サンプルとして持参した商品を
放り投げられたのに成約?
今から50年前、昭和30年代はじめ、まだインターネットも携帯電話も、いや新幹線さえなかった頃のことです。
今でこそ、日本の工業製品は高性能、高品質が世界中で評判ですが(あるいはムダに性能が良すぎるガラパゴス商品とまで揶揄されていますが)、戦後まもない当時は、メイドインジャパンといえば低品質、粗悪品の代名詞でした。
当時のアメリカ映画で、ガンマンが拳銃を撃とうとしたら、弾が銃口からポロリとこぼれてしまい、おかしいなと銃を調べた後で「あ、このピストルはメイドインジャパンだ」と言ってオチをつけるというシーンさえあったほどです。
そんな逆境の中で、熊本の中小企業、新日本窒素肥料のある営業マンが、1ドル360円だった時代にアメリカに渡航して、当時の世界ナンバーワンのコンピュータ会社IBMに自社商品である半導体ウエハーを営業し、みごと成約を勝ち取りました。そのときの様子は『電子立国日本の自叙伝』(NHK出版)という本の中で次のように語られています。

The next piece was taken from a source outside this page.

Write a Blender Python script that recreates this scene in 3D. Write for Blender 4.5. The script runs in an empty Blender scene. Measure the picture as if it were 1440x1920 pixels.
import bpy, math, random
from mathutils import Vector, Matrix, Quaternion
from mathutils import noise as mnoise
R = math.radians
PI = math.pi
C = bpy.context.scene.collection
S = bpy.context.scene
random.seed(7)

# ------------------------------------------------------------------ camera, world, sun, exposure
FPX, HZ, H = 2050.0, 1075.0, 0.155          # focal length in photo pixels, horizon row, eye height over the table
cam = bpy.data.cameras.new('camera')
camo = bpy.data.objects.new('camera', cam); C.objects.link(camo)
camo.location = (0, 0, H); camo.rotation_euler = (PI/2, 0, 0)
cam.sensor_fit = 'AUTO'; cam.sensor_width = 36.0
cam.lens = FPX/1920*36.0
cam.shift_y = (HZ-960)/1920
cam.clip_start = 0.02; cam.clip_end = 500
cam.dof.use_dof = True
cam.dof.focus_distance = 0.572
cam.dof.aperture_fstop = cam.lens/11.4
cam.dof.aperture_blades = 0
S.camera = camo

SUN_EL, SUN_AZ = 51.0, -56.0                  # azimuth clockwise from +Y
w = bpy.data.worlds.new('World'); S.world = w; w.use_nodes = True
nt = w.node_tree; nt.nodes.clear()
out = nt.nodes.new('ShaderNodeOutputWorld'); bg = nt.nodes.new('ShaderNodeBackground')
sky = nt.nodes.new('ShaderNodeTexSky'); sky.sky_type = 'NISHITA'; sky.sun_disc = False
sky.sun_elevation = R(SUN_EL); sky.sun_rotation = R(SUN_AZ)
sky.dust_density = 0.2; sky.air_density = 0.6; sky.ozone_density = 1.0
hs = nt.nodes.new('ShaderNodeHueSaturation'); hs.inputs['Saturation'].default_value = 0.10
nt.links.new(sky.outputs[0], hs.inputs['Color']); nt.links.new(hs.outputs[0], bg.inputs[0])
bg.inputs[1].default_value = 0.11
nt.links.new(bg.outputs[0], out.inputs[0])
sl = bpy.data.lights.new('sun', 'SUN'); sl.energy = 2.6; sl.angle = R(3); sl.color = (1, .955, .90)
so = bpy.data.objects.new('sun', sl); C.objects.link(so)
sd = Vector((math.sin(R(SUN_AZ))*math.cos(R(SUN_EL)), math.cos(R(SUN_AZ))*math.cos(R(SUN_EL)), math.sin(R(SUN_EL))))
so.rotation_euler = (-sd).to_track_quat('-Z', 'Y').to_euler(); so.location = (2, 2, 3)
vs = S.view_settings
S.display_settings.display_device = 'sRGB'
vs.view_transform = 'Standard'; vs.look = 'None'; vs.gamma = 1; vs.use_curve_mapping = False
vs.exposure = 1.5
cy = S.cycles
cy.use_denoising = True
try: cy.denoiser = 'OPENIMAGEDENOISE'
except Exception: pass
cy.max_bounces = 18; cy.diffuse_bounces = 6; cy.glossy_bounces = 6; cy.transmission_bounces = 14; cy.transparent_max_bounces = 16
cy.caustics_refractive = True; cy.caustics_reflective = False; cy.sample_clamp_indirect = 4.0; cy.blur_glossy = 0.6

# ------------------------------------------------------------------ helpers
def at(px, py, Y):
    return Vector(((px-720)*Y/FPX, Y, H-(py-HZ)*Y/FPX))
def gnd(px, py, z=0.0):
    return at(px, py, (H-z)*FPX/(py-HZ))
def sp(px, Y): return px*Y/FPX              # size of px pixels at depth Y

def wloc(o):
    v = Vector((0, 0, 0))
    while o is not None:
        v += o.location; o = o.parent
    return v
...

和田 IBMでは、技術屋さんに私たちのウエハー(シリコンを薄い円盤状に切ったもの)を空中に投げられましてね。なんと人をバカにしているんだろうと思ったんですが、それが評価の方法だったのです。空中に投げられたウエハーがヒラヒラヒラと舞うようにして、二メートルくらい先に落ちますね。それで割れなければ、「お前のところのウエハーはなかなかいいじゃないか」というわけですね。
― やはり、欠陥のない結晶は割れにくいのですか。
和田 そうですね。いい結晶は割れにくい。欠陥があると、すぐポロンと割れちゃう。それで、IBMのエンジニアはまず空中に投げたんですね(中略)。